Jajouka musicians also play flutes, drums, and a three-stringed lute called a guembri.
Musicians of Jajouka have been playing for centuries. There used to be as many as fifty musicians in the group. The whole village would gather to hear them play as part of a healing and fertility ritual.
Today, only ten musicians are left. Their leader is Bachir Attar. He lived and worked for years in Paris and New York. Now he's back in Morocco. Attar comes off as a Western rock star with his wild and curly hair, his Converse sneakers and his lazy drawl. But Bachir's heart has always been here, in Jajouka. Bashir sits on the porch of his house. His fellow musicians have just killed a goat that they'll eat later. Guests are served endless cups of sugary tea.
Jajouka used to play for the sultans of Morocco. Then in the 1950's, they became the house band in a nightclub in Tangiers. That's where they were "discovered" by members of the Beat Generation, such as writer Paul Bowles and painter Brian Gysin. Soon, counterculture icons like Timothy Leary and William Burroughs were heading to Jajouka.
Bachir wasn't yet five years old when one of the original members of the Rolling Stones hiked up the dirt path to the village.
Bachir: "The first musician who comes here is Brian Jones, then he died. He comes in '68, then he goes. He was fired from the Stones, or something. I was a child at that time. I remember him with his long hair and shaking his head with the music. He was excited, like very, very happy."
Jones died a month after he visited Jajouka. But the Rolling Stones posthumously released his album, "Brian Jones Presents the Pipes of Pan at Jajouka."
Jajouka reunited with the Rolling Stones in 1989. The band played on the song "Continental Drift."
Bachir and Jajouka have collaborated with other Western musicians, including jazz saxophonist Ornette Coleman. At his home in Jajouka, Bashir points to some photos of his famous friends.
Bachir: "This is with Steven Tyler. This one with Mick Jagger in Tangiers. This is with Timothy Leary."
But almost no one in Morocco knows about Jajouka. Their CD's are impossible to find here, and the band's future is uncertain. Children in the village would rather emigrate or go to college than be poorly paid professional musicians. Bachir says his current middle-aged group is probably Jajouka's "last generation" of musicians.

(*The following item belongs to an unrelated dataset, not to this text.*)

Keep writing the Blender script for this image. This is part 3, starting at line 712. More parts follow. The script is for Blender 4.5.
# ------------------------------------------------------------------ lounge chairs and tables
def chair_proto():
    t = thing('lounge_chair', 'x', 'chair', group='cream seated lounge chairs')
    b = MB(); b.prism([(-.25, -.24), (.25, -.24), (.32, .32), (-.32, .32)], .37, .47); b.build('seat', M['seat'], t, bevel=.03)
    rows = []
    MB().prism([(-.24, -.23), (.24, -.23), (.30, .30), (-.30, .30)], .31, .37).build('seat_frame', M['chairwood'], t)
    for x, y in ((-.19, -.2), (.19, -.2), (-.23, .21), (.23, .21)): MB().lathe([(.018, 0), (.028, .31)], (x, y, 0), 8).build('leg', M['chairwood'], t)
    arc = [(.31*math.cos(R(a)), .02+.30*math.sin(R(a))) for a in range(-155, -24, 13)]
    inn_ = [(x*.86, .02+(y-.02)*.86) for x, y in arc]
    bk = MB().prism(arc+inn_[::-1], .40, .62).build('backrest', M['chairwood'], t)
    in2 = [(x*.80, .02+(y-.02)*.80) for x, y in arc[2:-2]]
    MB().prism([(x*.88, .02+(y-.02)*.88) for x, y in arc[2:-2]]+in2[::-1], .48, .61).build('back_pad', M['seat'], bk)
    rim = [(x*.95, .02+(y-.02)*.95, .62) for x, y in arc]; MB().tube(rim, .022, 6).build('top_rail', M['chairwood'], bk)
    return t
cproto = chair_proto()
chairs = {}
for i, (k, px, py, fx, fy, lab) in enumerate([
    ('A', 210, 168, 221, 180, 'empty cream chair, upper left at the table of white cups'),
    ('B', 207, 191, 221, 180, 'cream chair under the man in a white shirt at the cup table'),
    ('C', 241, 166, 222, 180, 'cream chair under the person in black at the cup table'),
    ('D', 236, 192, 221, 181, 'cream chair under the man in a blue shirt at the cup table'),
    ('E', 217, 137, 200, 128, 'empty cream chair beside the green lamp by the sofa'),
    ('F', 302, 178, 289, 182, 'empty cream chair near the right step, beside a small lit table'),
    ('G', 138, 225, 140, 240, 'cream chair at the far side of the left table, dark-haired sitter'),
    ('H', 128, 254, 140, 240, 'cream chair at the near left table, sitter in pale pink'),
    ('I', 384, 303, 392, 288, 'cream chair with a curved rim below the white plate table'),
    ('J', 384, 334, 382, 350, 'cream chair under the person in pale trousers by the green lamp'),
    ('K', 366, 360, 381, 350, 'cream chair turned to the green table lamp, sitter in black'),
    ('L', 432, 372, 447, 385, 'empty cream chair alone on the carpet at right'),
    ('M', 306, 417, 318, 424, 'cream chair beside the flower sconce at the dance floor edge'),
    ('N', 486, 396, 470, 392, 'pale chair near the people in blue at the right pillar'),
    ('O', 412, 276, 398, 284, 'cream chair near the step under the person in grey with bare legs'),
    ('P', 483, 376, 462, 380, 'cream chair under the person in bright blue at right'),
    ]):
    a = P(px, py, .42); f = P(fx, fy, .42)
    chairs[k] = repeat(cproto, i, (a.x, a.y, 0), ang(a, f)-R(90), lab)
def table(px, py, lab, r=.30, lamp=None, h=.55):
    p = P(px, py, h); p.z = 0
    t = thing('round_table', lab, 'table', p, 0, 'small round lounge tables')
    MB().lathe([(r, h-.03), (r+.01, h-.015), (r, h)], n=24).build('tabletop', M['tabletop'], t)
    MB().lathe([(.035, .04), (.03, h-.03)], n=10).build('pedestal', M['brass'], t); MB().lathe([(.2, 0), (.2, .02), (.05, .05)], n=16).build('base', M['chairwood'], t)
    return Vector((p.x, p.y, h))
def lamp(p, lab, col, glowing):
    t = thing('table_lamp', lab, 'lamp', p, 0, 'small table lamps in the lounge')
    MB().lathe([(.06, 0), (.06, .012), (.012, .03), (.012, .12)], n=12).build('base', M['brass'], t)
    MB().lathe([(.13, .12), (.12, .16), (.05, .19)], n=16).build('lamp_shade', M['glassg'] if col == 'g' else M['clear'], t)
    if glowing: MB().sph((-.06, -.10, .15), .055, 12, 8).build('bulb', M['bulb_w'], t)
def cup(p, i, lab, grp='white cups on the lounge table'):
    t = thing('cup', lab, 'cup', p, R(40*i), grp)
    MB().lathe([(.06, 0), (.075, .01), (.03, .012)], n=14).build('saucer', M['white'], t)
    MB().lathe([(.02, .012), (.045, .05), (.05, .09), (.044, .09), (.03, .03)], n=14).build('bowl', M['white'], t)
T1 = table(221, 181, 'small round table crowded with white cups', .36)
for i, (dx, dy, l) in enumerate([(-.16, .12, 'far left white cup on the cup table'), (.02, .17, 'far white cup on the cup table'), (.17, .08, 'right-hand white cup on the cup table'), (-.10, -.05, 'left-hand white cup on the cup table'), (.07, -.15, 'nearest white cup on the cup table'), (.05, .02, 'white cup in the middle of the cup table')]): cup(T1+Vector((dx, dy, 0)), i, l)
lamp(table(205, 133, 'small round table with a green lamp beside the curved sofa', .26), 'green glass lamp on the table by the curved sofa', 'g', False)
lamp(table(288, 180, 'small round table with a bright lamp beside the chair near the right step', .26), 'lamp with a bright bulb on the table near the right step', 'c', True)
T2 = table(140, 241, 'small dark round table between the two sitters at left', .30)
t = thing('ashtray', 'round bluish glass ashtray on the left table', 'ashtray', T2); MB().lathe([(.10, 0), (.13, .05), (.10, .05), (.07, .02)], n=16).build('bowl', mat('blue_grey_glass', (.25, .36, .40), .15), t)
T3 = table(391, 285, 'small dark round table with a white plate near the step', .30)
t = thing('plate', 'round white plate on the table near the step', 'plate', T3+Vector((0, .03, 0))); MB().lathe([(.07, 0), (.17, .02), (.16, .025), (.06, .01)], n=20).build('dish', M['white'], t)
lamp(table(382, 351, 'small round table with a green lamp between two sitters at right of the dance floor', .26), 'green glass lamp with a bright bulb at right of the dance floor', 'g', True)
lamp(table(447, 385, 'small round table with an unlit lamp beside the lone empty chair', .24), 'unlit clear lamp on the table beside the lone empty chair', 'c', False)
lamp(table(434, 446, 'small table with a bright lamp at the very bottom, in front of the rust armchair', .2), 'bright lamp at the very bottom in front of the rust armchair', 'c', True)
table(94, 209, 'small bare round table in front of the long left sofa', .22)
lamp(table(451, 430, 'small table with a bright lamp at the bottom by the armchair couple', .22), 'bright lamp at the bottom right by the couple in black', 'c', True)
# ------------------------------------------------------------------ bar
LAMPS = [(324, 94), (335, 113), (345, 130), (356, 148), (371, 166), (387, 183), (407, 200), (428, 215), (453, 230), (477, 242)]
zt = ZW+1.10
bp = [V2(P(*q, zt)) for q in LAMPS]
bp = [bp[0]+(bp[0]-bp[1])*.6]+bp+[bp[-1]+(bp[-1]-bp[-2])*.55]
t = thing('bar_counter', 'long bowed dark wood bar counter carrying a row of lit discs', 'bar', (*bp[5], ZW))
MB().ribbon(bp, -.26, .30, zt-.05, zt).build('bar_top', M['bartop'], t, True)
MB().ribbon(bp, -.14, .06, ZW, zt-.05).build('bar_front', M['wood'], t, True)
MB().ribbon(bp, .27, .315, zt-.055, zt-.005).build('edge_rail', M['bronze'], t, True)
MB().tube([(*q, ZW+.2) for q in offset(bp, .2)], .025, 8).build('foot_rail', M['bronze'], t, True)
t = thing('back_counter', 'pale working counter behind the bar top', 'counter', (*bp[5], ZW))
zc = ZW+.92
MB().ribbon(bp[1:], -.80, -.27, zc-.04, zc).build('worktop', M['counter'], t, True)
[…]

Bachir: "Life has changed. Forty years ago and now is not the same. Because now the kids they grow up, they go to school. When they grow up little bit, they want to grow up to be teachers, to have cars. When they grow up they see it's difficult for them. Not like me, I wasn't look for a job."
These days, Bachir's job is to keep the spirit of Jajouka alive. As the sun sets, Bachir's guests and musicians start to jam. At first everyone's happy to tap on glasses and table-tops. Eventually proper instruments appear.
Hours later, the moon is high in the sky. The musicians break for a late night meal of roast meat. Then, they resume their music making. The pipes of Jajouka will go on till dawn.
For the World, I'm Ursula Lindsey, in Jajouka, Morocco.